RCAP: Aboriginal property rights should be recognized as full ownership rights in Canadian law and entrenched, not extinguished, through land-claims agreements.

Aboriginals do not accept property rights since they are proto-socialists and natural environmentalists. According to French and English legal theory of the 16th century, the king, as political sovereign, held the underlying title to all land in the realm, and all landowners. The Royal Proclamation organized the British New World colonies after the 7 Years War and prescribed land west of the Appalachians as “Hunting Grounds” for “the several Nations or Tribes of Indians”. The Proclamation failed to create a huge land reserve for Aboriginals. Native property rights are communal, Indians are subject to British sovereignty and Indian property rights were to be ‘henceforth’ surrendered voluntarily. Governor James Douglas of BC in the 1850s tried to assimilate the Aboriginals while judicial doctrine has debated, but overall, protected a minimalist characterization of Aboriginal property rights. Lamer Doctrine under Calder (1973) said that aboriginal title was not extinguished. The SCC split 3-3-1 on this issue. The Delgamuukw (1997) decision gave Nisga’a ownership of 22,000 square miles of traditional territory. This occurred because legal team was weakened, according to Flanagan, by the new NDP mandate on subsequent legal appeals by the Nisga’a. Lamer makes a distinction between aboriginal rights and aboriginal title. The Lamer Doctrine states that Aboriginal title is communal (despite conflicting examples), it is inalienable except to the Crown, there is an ‘inherent limit’ to aboriginal title. Governments, both federal and provincial, may infringe aboriginal title, though compensation may be required. Lamer envisioned broad grounds for such infringement. Flanagan feels that land-claims litigation is very profitable for government lawyers. It costs money to negotiate entitlement: tax-payers money. Flanagan argues that the market economy cannot work in a reserve setting. Delgamuukw has caused legal uncertainty due to its vague theoretical foundation. Canadians should feel guilty that Aboriginals have been kept out of the world of individual property rather than encouraged to step inside it.

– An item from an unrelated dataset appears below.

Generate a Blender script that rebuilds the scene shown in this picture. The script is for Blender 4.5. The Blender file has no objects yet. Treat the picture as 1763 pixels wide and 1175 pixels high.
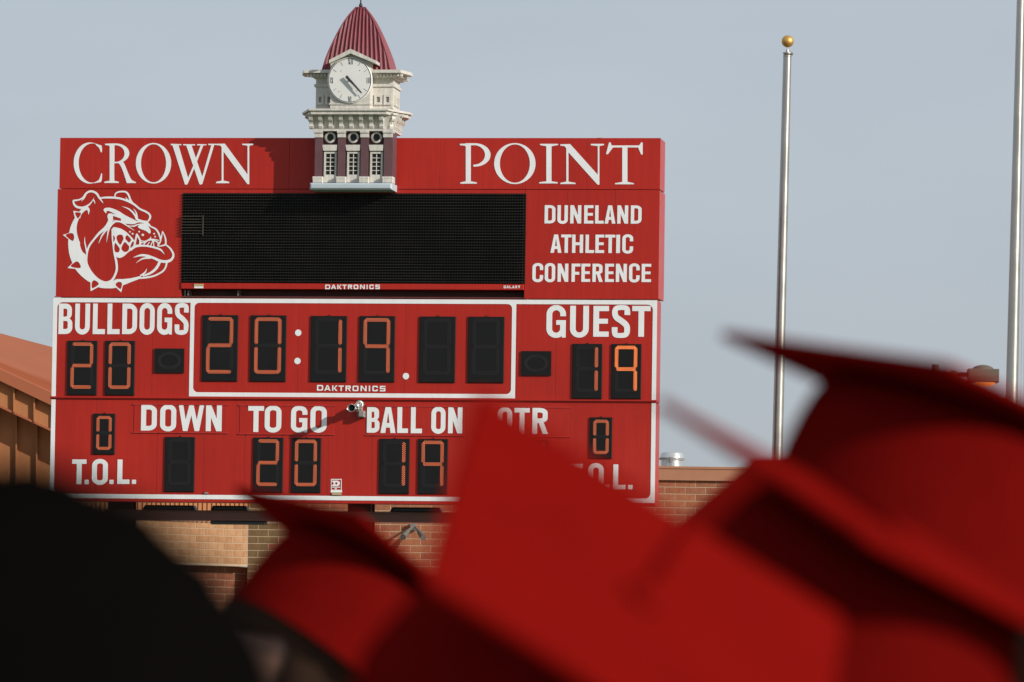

The Flanagan Factor: Contemporary judicial attempts to redefine aboriginal rights produce uncertainty not clarity. Recent Supreme Court of Canada judgements say that aboriginal title will make its use impractical in modern Canada.

DISCLAIMER: Professor Nerdster Does NOT Agree With Tom Flanagan’s views in the slightest. It is better to get those views out in the open and understand them, rather than not address the criticism of this influential academic.